▸ Requirements: Return only the lines from the top of the material through the line marked by "SL(-.4, .8, .5)], .007)", unaltered.
◆ ◆ ◆ ◆ ◆
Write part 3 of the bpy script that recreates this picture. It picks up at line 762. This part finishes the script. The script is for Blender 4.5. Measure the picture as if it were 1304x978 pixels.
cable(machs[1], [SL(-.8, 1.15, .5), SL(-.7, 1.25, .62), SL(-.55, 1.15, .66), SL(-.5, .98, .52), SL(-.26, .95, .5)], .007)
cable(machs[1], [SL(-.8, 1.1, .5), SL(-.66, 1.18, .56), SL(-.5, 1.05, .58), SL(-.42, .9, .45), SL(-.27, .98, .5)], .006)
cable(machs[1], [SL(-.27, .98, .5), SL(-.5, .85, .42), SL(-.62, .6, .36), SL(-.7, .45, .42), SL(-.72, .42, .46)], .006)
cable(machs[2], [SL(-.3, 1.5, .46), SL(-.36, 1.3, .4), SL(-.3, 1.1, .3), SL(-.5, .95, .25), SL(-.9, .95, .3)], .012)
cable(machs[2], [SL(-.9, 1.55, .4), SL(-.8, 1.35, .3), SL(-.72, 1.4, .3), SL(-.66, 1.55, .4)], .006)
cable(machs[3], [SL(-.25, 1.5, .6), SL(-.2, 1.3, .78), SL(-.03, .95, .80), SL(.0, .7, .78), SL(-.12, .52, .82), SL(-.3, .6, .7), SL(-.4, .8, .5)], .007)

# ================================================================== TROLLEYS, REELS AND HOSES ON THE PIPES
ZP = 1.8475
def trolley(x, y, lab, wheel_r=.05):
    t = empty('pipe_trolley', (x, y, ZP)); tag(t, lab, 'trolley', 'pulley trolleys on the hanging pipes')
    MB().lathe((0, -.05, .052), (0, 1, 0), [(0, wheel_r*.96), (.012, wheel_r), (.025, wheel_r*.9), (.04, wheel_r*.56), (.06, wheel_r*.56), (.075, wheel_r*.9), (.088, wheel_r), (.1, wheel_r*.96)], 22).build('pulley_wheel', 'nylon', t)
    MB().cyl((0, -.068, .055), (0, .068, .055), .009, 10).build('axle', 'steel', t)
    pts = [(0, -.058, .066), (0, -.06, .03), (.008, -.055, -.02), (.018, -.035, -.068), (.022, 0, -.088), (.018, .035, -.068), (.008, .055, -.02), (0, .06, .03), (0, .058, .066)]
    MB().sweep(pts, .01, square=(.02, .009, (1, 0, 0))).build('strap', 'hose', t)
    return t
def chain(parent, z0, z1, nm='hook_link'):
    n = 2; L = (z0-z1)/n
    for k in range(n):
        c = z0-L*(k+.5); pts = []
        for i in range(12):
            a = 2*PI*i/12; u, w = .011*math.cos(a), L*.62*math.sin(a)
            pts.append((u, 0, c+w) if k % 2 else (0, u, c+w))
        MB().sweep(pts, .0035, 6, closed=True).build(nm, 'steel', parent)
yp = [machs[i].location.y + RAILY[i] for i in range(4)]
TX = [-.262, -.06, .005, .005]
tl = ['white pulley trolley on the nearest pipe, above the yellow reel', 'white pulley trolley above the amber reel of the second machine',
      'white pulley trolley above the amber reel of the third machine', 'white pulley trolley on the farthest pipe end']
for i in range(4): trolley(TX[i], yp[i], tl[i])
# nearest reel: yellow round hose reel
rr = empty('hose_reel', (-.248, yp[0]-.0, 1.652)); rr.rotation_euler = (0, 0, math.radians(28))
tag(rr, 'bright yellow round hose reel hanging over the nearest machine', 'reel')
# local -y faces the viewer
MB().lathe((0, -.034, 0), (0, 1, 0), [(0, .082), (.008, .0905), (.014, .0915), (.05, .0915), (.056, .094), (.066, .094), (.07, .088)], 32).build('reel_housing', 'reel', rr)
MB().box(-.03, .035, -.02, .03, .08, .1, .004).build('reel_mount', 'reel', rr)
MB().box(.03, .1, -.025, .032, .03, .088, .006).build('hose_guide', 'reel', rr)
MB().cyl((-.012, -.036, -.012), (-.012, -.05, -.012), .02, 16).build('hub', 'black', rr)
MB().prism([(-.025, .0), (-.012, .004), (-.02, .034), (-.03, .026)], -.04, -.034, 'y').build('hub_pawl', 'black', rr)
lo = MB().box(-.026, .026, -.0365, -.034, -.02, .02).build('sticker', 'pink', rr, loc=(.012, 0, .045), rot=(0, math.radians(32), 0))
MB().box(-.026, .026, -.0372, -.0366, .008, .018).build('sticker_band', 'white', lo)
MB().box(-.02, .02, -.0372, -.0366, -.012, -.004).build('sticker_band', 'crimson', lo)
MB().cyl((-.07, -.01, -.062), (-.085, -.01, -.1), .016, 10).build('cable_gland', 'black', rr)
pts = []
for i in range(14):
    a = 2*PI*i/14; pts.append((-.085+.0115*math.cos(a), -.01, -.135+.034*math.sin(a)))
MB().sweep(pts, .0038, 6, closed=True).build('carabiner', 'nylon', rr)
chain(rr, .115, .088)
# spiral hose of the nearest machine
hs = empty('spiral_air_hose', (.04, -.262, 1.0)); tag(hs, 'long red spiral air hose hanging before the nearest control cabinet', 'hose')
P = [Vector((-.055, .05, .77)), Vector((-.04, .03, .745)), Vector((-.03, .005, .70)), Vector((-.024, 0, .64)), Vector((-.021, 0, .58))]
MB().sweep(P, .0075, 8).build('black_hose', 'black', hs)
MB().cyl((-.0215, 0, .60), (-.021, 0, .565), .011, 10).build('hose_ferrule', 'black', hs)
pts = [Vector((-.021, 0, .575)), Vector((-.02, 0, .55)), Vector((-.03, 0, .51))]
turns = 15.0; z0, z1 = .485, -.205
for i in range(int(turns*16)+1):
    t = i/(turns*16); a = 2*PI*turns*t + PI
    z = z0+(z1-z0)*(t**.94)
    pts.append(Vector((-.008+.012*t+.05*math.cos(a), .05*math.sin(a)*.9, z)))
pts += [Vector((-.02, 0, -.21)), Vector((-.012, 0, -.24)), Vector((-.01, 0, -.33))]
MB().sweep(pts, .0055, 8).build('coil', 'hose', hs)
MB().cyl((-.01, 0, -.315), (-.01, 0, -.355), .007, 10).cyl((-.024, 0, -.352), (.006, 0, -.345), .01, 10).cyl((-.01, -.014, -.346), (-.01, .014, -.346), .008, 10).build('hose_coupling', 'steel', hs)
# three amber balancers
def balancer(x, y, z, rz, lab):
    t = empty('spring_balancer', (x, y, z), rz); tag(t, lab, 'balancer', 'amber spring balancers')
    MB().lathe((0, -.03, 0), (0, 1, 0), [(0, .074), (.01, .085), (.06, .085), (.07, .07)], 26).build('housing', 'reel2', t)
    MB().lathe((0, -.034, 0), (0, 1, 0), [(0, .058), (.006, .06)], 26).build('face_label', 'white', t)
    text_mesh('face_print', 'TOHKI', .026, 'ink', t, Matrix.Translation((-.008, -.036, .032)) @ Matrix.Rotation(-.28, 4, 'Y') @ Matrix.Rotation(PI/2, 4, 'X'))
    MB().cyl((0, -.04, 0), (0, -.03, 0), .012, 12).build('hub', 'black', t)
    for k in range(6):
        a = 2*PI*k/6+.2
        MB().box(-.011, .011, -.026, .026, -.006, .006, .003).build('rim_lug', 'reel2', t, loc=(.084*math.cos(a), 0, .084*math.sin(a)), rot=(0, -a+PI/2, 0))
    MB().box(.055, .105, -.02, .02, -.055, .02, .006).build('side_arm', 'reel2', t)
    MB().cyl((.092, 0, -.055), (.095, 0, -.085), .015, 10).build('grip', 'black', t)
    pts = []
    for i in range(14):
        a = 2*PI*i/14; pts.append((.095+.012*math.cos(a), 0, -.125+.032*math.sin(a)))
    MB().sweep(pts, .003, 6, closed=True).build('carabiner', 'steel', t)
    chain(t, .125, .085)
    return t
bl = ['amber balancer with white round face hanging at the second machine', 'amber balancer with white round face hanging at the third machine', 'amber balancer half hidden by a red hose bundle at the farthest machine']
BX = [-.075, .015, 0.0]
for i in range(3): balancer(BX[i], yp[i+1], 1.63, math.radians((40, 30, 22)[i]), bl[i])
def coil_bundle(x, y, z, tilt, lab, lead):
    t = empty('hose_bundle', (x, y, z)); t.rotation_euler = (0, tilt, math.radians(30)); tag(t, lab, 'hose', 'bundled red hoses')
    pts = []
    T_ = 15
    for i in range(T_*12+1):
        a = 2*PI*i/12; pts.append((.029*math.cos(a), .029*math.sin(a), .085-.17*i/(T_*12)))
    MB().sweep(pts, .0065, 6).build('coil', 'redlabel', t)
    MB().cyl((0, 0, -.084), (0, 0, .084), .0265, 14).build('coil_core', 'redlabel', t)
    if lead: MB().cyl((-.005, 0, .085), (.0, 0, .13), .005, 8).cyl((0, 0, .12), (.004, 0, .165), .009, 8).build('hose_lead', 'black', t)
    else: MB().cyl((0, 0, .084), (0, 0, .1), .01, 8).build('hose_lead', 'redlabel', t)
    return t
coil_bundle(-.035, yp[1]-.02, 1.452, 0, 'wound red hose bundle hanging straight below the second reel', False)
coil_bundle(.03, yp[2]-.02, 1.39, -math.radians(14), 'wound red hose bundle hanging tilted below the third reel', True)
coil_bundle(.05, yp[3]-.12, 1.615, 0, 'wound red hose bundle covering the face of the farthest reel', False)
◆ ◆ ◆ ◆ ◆
▸ Response to this exercise:
Write part 3 of the bpy script that recreates this picture. It picks up at line 762. This part finishes the script. The script is for Blender 4.5. Measure the picture as if it were 1304x978 pixels.
cable(machs[1], [SL(-.8, 1.15, .5), SL(-.7, 1.25, .62), SL(-.55, 1.15, .66), SL(-.5, .98, .52), SL(-.26, .95, .5)], .007)
cable(machs[1], [SL(-.8, 1.1, .5), SL(-.66, 1.18, .56), SL(-.5, 1.05, .58), SL(-.42, .9, .45), SL(-.27, .98, .5)], .006)
cable(machs[1], [SL(-.27, .98, .5), SL(-.5, .85, .42), SL(-.62, .6, .36), SL(-.7, .45, .42), SL(-.72, .42, .46)], .006)
cable(machs[2], [SL(-.3, 1.5, .46), SL(-.36, 1.3, .4), SL(-.3, 1.1, .3), SL(-.5, .95, .25), SL(-.9, .95, .3)], .012)
cable(machs[2], [SL(-.9, 1.55, .4), SL(-.8, 1.35, .3), SL(-.72, 1.4, .3), SL(-.66, 1.55, .4)], .006)
cable(machs[3], [SL(-.25, 1.5, .6), SL(-.2, 1.3, .78), SL(-.03, .95, .80), SL(.0, .7, .78), SL(-.12, .52, .82), SL(-.3, .6, .7), SL(-.4, .8, .5)], .007)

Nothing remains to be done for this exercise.